Sawant lists the following financial traps that you should be aware of:

1. Needs vs wants

When you create your budget, the first thing that you have to consider in your list are your needs. Needs are the basic necessary things for your survival. Wants are the things that are not necessary but it will improve your standard of living. The expenses that come under needs have to be fulfilled first and a certain budget has to be set out for wants. For instance, 10 per cent of the income can be set out for wants if it’s for a family of four. But if the person has started out earning, then he may set a lower budget for wants and invest more at an earlier stage.

2. Anchoring

Anchoring means when we set a value to a stock and keep using it as a reference. With the past information that we have about it, we falsely assume that the price will increase, even if it was overpriced. Therefore, no past performance can guarantee the future result.

3. Credit cards

Credit cards help us a lot to manage finance and give us free rewards. But with the use of credit cards, we forget how much we are supposed to spend. Like we buy things which are not necessary just because there is an offer, which may be availed by using a credit card on it. Later we end up having more credit than we can pay. Credit cards have interest around 20-40 per cent without exception, which we have to pay every month.

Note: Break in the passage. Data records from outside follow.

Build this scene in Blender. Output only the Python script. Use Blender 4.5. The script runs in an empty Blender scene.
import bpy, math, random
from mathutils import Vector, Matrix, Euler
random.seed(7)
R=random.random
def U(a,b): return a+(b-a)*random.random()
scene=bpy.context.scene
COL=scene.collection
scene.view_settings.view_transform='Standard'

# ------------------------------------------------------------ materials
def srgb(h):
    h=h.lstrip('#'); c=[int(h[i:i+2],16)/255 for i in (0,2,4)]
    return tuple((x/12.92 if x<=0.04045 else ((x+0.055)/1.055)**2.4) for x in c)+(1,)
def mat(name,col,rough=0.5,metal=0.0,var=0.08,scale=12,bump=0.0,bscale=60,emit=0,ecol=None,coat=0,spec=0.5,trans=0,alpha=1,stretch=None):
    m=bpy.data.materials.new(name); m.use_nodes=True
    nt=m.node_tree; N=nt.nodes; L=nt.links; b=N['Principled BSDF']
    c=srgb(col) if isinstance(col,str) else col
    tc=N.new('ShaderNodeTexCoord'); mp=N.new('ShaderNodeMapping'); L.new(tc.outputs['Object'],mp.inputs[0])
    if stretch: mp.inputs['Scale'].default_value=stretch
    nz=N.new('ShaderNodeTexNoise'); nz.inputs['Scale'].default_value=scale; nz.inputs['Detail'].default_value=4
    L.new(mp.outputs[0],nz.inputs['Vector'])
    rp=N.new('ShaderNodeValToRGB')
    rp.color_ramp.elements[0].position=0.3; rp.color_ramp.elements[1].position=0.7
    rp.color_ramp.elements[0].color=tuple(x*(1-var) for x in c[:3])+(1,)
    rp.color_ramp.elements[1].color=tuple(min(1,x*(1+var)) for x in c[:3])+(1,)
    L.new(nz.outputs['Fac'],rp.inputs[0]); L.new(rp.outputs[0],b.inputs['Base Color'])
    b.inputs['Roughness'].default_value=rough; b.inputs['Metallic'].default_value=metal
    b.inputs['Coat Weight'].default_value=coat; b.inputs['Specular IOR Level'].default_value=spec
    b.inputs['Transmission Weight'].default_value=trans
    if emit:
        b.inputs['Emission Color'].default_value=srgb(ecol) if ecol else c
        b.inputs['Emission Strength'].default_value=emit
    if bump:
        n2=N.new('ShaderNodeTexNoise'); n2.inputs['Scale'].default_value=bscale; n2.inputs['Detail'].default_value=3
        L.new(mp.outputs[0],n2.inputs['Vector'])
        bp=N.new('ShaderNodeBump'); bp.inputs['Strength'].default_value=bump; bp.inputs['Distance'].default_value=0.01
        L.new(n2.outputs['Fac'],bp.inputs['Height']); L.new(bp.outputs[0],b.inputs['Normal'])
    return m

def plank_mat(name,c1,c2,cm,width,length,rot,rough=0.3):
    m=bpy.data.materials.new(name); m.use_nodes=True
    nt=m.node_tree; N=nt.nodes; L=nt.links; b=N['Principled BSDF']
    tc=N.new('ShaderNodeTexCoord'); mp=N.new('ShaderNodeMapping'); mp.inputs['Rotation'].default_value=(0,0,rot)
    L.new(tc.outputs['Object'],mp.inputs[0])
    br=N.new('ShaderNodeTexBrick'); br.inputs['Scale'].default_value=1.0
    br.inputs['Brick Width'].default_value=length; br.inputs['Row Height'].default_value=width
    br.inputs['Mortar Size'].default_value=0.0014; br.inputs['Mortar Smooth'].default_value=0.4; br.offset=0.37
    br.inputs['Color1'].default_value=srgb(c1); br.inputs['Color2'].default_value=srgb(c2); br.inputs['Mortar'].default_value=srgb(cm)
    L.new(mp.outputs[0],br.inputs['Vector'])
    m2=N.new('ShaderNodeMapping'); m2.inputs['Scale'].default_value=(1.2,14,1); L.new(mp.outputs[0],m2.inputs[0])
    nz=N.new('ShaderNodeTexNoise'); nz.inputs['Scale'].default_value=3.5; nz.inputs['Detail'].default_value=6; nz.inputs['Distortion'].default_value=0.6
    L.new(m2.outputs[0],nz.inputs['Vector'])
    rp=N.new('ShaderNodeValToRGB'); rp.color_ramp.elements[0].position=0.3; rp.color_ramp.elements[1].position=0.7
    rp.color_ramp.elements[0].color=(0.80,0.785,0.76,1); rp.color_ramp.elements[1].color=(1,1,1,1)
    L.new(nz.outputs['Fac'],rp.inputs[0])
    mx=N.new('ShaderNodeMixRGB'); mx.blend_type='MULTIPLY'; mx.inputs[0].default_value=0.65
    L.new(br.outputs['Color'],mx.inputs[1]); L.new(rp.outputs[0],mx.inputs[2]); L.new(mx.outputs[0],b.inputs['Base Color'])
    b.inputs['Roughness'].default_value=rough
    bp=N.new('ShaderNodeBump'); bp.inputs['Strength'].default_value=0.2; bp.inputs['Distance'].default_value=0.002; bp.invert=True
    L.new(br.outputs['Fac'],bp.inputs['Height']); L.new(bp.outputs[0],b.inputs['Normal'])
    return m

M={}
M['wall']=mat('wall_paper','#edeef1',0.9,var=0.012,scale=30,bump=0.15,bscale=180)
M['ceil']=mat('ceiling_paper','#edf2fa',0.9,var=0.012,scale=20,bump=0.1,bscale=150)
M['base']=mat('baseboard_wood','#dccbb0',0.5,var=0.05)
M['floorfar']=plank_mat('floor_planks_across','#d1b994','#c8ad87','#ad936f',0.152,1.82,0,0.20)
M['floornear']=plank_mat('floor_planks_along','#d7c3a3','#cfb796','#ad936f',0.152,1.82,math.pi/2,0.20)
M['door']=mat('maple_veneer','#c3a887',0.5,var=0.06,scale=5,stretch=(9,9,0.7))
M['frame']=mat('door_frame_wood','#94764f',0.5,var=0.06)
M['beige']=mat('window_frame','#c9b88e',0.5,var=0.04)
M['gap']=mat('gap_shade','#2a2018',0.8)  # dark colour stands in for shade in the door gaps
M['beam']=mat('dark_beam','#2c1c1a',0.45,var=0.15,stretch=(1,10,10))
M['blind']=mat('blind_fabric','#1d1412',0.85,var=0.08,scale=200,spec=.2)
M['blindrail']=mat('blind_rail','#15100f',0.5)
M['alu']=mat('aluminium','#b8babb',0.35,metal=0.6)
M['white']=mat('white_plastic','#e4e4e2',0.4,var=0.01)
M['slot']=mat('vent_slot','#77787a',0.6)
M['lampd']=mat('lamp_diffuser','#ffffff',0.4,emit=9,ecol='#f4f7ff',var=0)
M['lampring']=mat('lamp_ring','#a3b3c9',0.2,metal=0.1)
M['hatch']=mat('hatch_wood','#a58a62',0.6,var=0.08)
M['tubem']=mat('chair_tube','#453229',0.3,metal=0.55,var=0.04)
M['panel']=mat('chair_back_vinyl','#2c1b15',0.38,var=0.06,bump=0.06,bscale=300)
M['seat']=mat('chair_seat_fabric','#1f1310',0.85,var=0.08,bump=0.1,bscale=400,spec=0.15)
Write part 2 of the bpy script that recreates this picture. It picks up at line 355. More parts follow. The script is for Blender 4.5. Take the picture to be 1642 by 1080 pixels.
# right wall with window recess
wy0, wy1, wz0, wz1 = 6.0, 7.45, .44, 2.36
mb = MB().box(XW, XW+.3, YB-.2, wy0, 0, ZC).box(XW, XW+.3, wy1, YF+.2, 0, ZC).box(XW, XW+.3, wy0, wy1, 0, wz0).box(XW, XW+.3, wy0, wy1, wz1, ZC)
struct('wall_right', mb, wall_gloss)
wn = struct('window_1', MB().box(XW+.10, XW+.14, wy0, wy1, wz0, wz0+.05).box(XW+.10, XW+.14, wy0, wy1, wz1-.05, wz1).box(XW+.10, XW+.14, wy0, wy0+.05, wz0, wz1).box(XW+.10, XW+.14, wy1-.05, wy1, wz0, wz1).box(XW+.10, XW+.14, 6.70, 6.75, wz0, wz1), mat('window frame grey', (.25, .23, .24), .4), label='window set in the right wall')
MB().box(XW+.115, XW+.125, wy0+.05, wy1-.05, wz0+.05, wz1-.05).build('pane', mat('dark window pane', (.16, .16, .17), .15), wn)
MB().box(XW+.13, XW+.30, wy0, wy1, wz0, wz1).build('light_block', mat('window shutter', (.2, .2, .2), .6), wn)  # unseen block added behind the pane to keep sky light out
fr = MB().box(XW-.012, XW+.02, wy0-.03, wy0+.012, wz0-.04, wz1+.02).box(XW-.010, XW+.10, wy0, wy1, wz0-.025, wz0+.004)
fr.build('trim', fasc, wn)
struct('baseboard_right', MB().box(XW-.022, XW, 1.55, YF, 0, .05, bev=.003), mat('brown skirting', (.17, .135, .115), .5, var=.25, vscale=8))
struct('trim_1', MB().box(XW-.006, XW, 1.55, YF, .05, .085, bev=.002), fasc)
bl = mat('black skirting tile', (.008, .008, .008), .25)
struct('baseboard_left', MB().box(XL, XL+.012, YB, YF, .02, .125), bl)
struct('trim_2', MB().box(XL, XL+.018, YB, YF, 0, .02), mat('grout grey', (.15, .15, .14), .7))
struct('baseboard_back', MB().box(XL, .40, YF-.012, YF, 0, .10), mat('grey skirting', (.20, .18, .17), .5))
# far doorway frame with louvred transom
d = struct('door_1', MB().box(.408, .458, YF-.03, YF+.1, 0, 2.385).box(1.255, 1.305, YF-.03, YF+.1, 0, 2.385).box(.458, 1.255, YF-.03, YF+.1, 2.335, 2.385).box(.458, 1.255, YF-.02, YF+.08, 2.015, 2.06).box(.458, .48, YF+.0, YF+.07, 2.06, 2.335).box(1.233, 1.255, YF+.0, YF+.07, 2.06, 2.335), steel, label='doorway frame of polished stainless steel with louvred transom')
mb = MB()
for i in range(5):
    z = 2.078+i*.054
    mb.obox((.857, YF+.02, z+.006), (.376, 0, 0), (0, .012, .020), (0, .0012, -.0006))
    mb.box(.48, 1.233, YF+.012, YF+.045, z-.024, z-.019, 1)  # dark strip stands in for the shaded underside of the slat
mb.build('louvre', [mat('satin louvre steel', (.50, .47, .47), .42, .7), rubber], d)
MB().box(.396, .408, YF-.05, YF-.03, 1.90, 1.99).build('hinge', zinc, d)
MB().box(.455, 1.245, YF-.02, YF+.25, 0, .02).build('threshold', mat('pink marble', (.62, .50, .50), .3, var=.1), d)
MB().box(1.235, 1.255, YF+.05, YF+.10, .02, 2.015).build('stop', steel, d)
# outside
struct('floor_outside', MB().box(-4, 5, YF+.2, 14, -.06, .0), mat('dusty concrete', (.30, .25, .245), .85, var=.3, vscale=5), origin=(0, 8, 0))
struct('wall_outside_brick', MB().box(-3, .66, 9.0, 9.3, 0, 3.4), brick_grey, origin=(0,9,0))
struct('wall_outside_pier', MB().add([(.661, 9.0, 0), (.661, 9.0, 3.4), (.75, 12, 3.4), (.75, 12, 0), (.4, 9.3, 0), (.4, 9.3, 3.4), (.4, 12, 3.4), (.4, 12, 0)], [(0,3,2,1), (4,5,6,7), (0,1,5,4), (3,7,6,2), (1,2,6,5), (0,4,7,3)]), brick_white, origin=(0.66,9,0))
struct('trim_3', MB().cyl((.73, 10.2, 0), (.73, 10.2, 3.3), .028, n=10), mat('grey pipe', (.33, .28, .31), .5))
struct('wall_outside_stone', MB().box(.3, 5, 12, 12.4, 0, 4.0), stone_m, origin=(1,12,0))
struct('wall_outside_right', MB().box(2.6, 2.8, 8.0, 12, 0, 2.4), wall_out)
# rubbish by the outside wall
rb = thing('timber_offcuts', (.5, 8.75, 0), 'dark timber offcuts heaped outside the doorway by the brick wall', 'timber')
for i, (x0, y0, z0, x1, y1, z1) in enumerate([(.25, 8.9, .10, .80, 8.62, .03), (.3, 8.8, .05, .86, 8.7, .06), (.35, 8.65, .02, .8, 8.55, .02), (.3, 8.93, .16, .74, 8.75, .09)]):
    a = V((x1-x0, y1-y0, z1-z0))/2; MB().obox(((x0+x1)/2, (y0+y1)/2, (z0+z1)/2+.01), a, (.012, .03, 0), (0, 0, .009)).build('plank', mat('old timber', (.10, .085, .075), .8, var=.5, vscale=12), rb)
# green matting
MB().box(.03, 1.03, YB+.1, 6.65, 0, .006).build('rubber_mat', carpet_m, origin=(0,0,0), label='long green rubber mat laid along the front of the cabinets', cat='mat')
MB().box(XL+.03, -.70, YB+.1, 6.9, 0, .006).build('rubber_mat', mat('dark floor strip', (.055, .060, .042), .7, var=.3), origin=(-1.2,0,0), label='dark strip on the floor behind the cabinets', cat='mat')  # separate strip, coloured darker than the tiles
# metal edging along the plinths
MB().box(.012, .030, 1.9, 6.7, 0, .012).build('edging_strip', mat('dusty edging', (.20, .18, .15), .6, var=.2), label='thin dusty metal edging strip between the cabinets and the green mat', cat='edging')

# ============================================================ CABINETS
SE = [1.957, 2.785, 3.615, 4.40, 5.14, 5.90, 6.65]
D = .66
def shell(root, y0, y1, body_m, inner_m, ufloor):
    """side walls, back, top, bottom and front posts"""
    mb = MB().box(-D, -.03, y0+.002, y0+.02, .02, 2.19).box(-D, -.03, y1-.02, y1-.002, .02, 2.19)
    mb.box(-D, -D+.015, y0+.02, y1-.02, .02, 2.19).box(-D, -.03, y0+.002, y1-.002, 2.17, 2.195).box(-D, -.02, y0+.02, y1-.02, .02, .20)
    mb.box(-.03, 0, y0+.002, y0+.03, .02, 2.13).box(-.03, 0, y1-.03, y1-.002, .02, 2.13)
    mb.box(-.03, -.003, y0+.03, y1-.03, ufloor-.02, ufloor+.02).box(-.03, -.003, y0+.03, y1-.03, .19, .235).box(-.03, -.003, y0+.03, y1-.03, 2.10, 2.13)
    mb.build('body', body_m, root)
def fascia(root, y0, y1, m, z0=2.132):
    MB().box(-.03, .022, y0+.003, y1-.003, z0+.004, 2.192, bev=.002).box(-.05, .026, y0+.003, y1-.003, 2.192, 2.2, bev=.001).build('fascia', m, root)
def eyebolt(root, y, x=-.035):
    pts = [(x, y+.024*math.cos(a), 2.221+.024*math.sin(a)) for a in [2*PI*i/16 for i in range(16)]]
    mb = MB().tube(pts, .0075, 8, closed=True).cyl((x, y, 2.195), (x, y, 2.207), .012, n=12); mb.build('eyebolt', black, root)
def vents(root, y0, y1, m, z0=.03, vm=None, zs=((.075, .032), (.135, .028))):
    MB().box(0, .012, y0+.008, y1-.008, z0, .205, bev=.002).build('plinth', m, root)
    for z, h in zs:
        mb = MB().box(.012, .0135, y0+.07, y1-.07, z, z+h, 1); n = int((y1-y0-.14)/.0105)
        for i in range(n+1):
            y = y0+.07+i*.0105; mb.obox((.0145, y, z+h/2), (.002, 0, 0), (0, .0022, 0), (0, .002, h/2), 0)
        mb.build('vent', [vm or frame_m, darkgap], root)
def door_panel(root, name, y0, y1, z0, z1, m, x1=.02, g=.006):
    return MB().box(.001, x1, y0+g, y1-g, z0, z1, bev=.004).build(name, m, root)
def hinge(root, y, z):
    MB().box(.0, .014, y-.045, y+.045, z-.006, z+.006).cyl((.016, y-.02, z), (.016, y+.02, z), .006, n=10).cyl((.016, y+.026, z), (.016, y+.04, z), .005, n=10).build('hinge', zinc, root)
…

4. Insurance as investment

Insurance is something that will help us if any sudden problem occurs to us or our family. But you can’t expect your insurance to give you a good return. Let insurance do what it is supposed to do and invest the money saved in proper investment products.

5. Jewellery as investment

Jewellery is often considered as an investment. However, it is not a good investment. Jewellery is worn by a person, but it gives you a low return. Therefore, owning plain or paper gold is better than having jewellery as it gives good returns.